* TASK INSTRUCTIONS: Every line from the start of the records through the line with "C = scn.collection" is to be written out exactly; pictures are not.

□ □ □ □ □

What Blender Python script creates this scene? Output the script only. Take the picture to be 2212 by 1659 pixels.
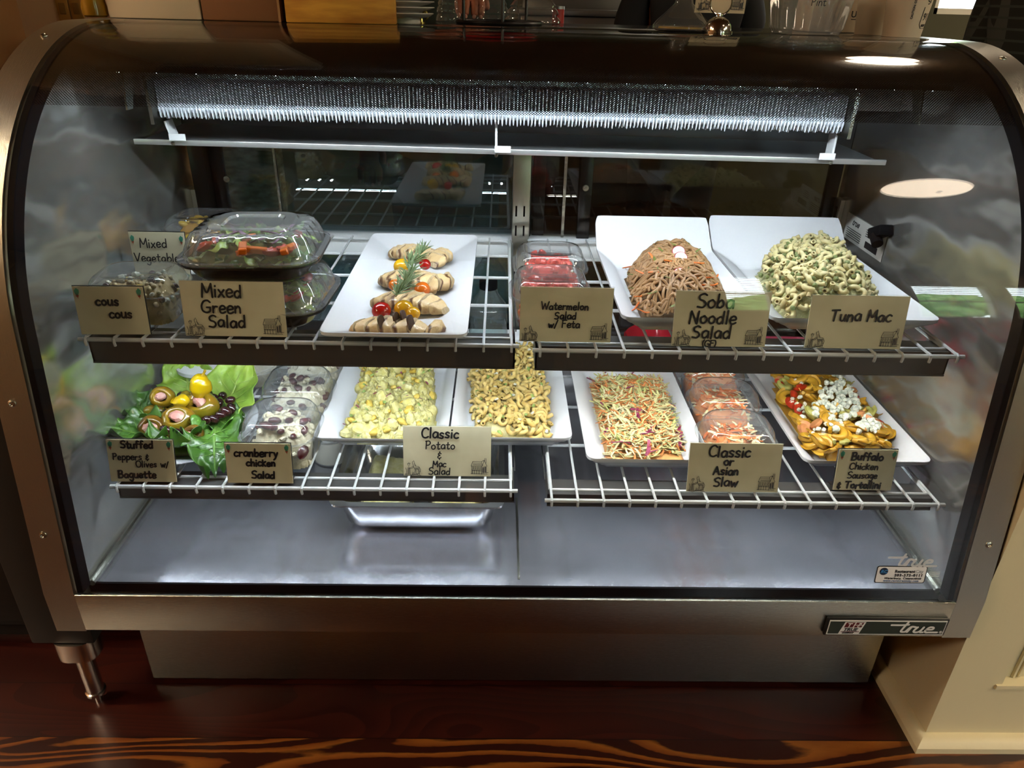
import bpy, bmesh, math, random
from mathutils import Vector, Matrix, Euler
PI = math.pi
R = math.radians
for o in list(bpy.data.objects):
    bpy.data.objects.remove(o)
scn = bpy.context.scene
C = scn.collection

# ------------------------------------------------------------------ camera, exposure
FPX, PITCH, YAW, ROLL = 1572.4, 27.85, -1.296, 1.438
CAM = Vector((-.044, -.919, 1.28))
CR = (Matrix.Rotation(R(YAW), 3, 'Z') @ Matrix.Rotation(R(90 - PITCH), 3, 'X') @ Matrix.Rotation(R(ROLL), 3, 'Z'))
cd = bpy.data.cameras.new('camera')
cam = bpy.data.objects.new('camera', cd)
C.objects.link(cam)
cam.matrix_world = Matrix.Translation(CAM) @ CR.to_4x4()
cd.sensor_fit = 'HORIZONTAL'
cd.sensor_width = 36
cd.lens = FPX / 2212 * 36
cd.clip_start = .02
scn.camera = cam
scn.view_settings.view_transform = 'Standard'
scn.view_settings.look = 'None'
scn.view_settings.gamma = 1
scn.view_settings.use_curve_mapping = False
scn.view_settings.exposure = 0.0
cy = scn.cycles
cy.caustics_reflective = False
cy.caustics_refractive = False
cy.max_bounces = 9
cy.diffuse_bounces = 3
cy.glossy_bounces = 5
cy.transmission_bounces = 4
cy.transparent_max_bounces = 40
cy.sample_clamp_indirect = 5
cy.use_denoising = True

# ------------------------------------------------------------------ daylight outside, lamps
w = bpy.data.worlds.new('world')
scn.world = w
w.use_nodes = True
w.node_tree.nodes['Background'].inputs[0].default_value = (.86, .95, 1, 1)
w.node_tree.nodes['Background'].inputs[1].default_value = 18.0
COOL = (.86, .93, 1.0)
WARM = (1.0, .70, .42)
LED_W, SHELF_W, LOW_W = 6.8, 1.65, .5       # lamps of the case, watts
LAMP_E = 56.0                                # ceiling lamps and added fill lamps, emission


def area(name, loc, rot, sx, sy, e, col, label, spread=180):
    l = bpy.data.lights.new(name, 'AREA')
    l.shape = 'RECTANGLE'
    l.size, l.size_y, l.energy, l.color = sx, sy, e, col
    l.spread = R(spread)
    o = bpy.data.objects.new(name, l)
    C.objects.link(o)
    o.location = loc
    o.rotation_euler = rot
    return o


area('case_light', (0, .335, 1.158), (R(8), 0, 0), 1.30, .02, LED_W, COOL, '')
area('shelf_light', (-.355, .172, .739), (R(22), 0, 0), .66, .012, SHELF_W, COOL, '')
area('shelf_light', (.36, .172, .739), (R(22), 0, 0), .66, .012, SHELF_W, (1, .95, .86), '')
area('shelf_light', (-.355, .145, .490), (R(32), 0, 0), .66, .012, LOW_W, COOL, '')
area('shelf_light', (.365, .135, .490), (R(32), 0, 0), .66, .012, LOW_W, COOL, '')

for (x_, z_, sx_, sz_) in ((1.57, 1.70, .34, 1.1), (2.93, 1.57, .54, 1.0), (3.6, 1.57, .60, 1.0)):
    pl = area('window_portal', (x_, -3.48, z_), (R(90), 0, 0), sx_, sz_, 1, (1, 1, 1), '')
    pl.data.cycles.is_portal = True


def at(u, v, ax, val):
    """point of the plane ax = val that lies behind pixel (u, v) of the photograph"""
    d = CR @ Vector(((u - 1106) / FPX, -(v - 829.5) / FPX, -1))
    i = 'xyz'.index(ax)
    return CAM + d * ((val - CAM[i]) / d[i])


# ------------------------------------------------------------------ materials
def lin(c):
    if isinstance(c, str):
        c = [int(c[i:i + 2], 16) / 255 for i in (0, 2, 4)]
        c = [x / 12.92 if x <= .04045 else ((x + .055) / 1.055) ** 2.4 for x in c]
    return tuple(c[:3]) + (1,)


MATS = {}


def mat(name, col, rough=.5, metal=0, spec=.5, col2=None, scale=20, bump=0, bscale=None, coat=0, sss=0, emit=0,
        stretch=None, contrast=(.35, .65), detail=3, trans=0, ior=1.45, aniso=0):
    if name in MATS:
        return MATS[name]
    m = bpy.data.materials.new(name)
    m.use_nodes = True
    nt = m.node_tree
    b = nt.nodes['Principled BSDF']
    I = b.inputs
    I['Base Color'].default_value = lin(col)
    I['Roughness'].default_value = rough
    I['Metallic'].default_value = metal
    I['Specular IOR Level'].default_value = spec
    I['IOR'].default_value = ior
    I['Coat Weight'].default_value = coat
    I['Coat Roughness'].default_value = .08
    I['Transmission Weight'].default_value = trans
    if sss:
        I['Subsurface Weight'].default_value = sss
        I['Subsurface Radius'].default_value = (.006, .004, .003)
        I['Subsurface Scale'].default_value = 1
    if emit:
        I['Emission Color'].default_value = lin(col)
        I['Emission Strength'].default_value = emit
    if col2 is not None or bump:
        tc = nt.nodes.new('ShaderNodeTexCoord')
        mp = nt.nodes.new('ShaderNodeMapping')
        if stretch:
            mp.inputs['Scale'].default_value = stretch
        nt.links.new(tc.outputs['Object'], mp.inputs[0])
    if col2 is not None:
        n = nt.nodes.new('ShaderNodeTexNoise')
        n.inputs['Scale'].default_value = scale
        n.inputs['Detail'].default_value = detail
        nt.links.new(mp.outputs[0], n.inputs['Vector'])
        r = nt.nodes.new('ShaderNodeValToRGB')
        r.color_ramp.elements[0].position = contrast[0]
        r.color_ramp.elements[1].position = contrast[1]
        r.color_ramp.elements[0].color = lin(col)
        r.color_ramp.elements[1].color = lin(col2)
        nt.links.new(n.outputs['Fac'], r.inputs[0])
        nt.links.new(r.outputs[0], I['Base Color'])
    if bump:
        n = nt.nodes.new('ShaderNodeTexNoise')
        n.inputs['Scale'].default_value = bscale or scale
        n.inputs['Detail'].default_value = detail
        nt.links.new(mp.outputs[0], n.inputs['Vector'])
        bp = nt.nodes.new('ShaderNodeBump')
        bp.inputs['Strength'].default_value = 1
        bp.inputs['Distance'].default_value = bump
        nt.links.new(n.outputs['Fac'], bp.inputs['Height'])
        nt.links.new(bp.outputs[0], I['Normal'])
    MATS[name] = m
    return m


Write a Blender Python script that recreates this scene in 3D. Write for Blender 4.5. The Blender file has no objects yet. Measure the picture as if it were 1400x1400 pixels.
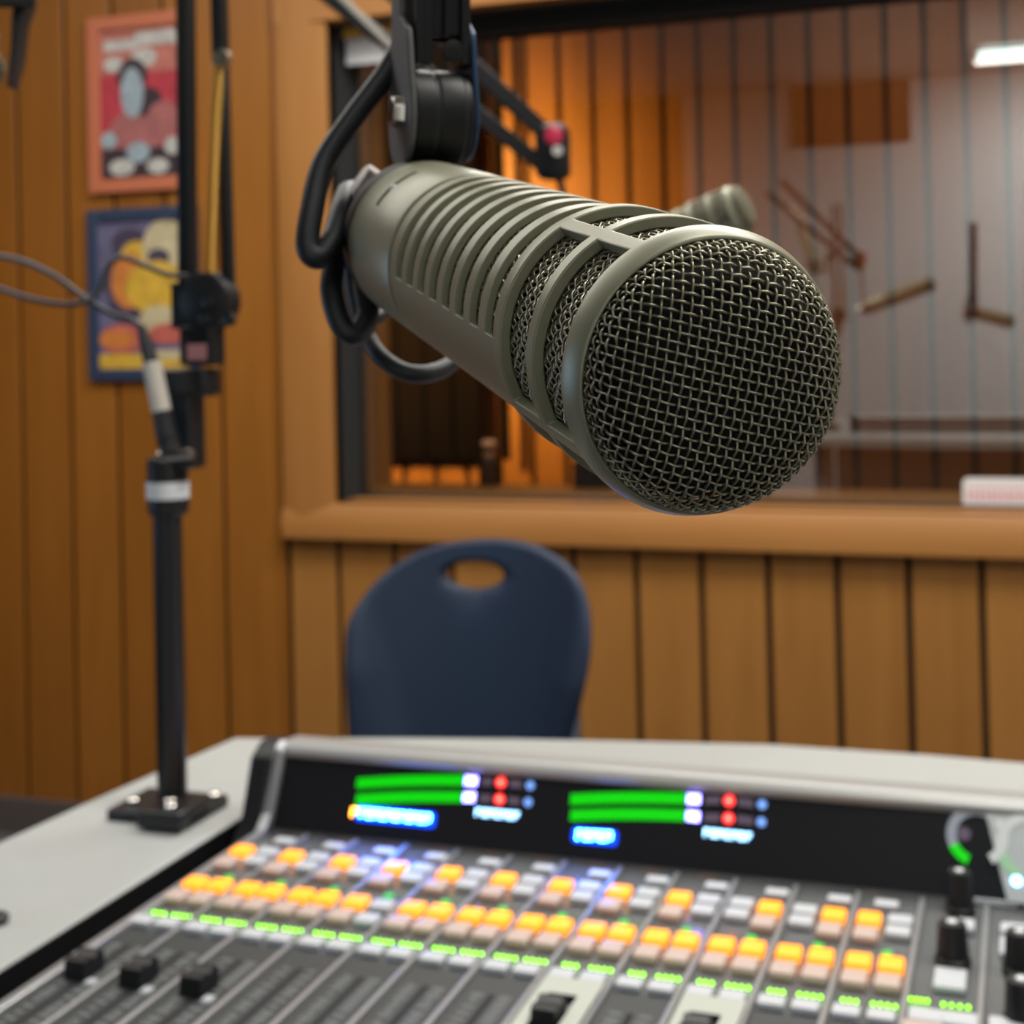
import bpy, bmesh, math, random
from mathutils import Vector as V, Matrix
random.seed(7)
SC = bpy.context.scene
COL = SC.collection
PI = math.pi
rad = math.radians

# ------------------------------------------------------------------ camera basis
F, CX, CY, CZ = 2003.0, 700.0, 420.0, 1.20          # 1400 px frame

def _ray(x, y):
    return V(((x-CX)/F, -(y-CY)/F, -1.0)).normalized()
_Y = _ray(1400, 436)
_X = -_ray(-5033, 581)
_X = (_X-_Y*_X.dot(_Y)).normalized()
_Z = _X.cross(_Y)
RM = Matrix((_X, _Y, _Z))                            # camera space -> world
CAM = V((0, 0, CZ))
RT, UP, FW = RM @ V((1, 0, 0)), RM @ V((0, 1, 0)), RM @ V((0, 0, -1))

def wr(x, y): return RM @ _ray(x, y)
def onZ(x, y, z):
    v = wr(x, y); return CAM+v*((z-CZ)/v.z)
def onY(x, y, yy):
    v = wr(x, y); return CAM+v*(yy/v.y)
def onX(x, y, xx):
    v = wr(x, y); return CAM+v*(xx/v.x)
def atD(x, y, dep):
    v = wr(x, y); return CAM+v*(dep/v.dot(FW))
def onP(x, y, p0, n):
    v = wr(x, y); return CAM+v*((p0-CAM).dot(n)/v.dot(n))

DW = 3.0                                              # distance of the panelled wall
PT = .0463*DW                                         # board pitch
# ------------------------------------------------------------------ materials
def mat(name, col, rough=.5, metal=0., spec=.5, emit=None, es=0., noise=0., nscale=40., bump=0., coat=0.):
    m = bpy.data.materials.new(name); m.use_nodes = True
    nt = m.node_tree; b = nt.nodes['Principled BSDF']
    b.inputs['Base Color'].default_value = (*col, 1)
    b.inputs['Roughness'].default_value = rough
    b.inputs['Metallic'].default_value = metal
    b.inputs['Specular IOR Level'].default_value = spec
    b.inputs['Coat Weight'].default_value = coat
    if emit:
        b.inputs['Emission Color'].default_value = (*emit, 1)
        b.inputs['Emission Strength'].default_value = es
    if noise or bump:
        tc = nt.nodes.new('ShaderNodeTexCoord'); n = nt.nodes.new('ShaderNodeTexNoise')
        n.inputs['Scale'].default_value = nscale; n.inputs['Detail'].default_value = 4
        nt.links.new(tc.outputs['Object'], n.inputs['Vector'])
        if noise:
            r = nt.nodes.new('ShaderNodeMapRange')
            r.inputs['To Min'].default_value = 1-noise; r.inputs['To Max'].default_value = 1+noise
            nt.links.new(n.outputs['Fac'], r.inputs['Value'])
            mx = nt.nodes.new('ShaderNodeVectorMath'); mx.operation = 'SCALE'
            mx.inputs[0].default_value = col
            nt.links.new(r.outputs[0], mx.inputs['Scale'])
            nt.links.new(mx.outputs[0], b.inputs['Base Color'])
        if bump:
            bp = nt.nodes.new('ShaderNodeBump'); bp.inputs['Strength'].default_value = bump
            bp.inputs['Distance'].default_value = .001
            nt.links.new(n.outputs['Fac'], bp.inputs['Height'])
            nt.links.new(bp.outputs[0], b.inputs['Normal'])
    return m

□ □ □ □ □

* EXERCISE SOLUTION:
What Blender Python script creates this scene? Output the script only. Take the picture to be 2212 by 1659 pixels.
import bpy, bmesh, math, random
from mathutils import Vector, Matrix, Euler
PI = math.pi
R = math.radians
for o in list(bpy.data.objects):
    bpy.data.objects.remove(o)
scn = bpy.context.scene
C = scn.collection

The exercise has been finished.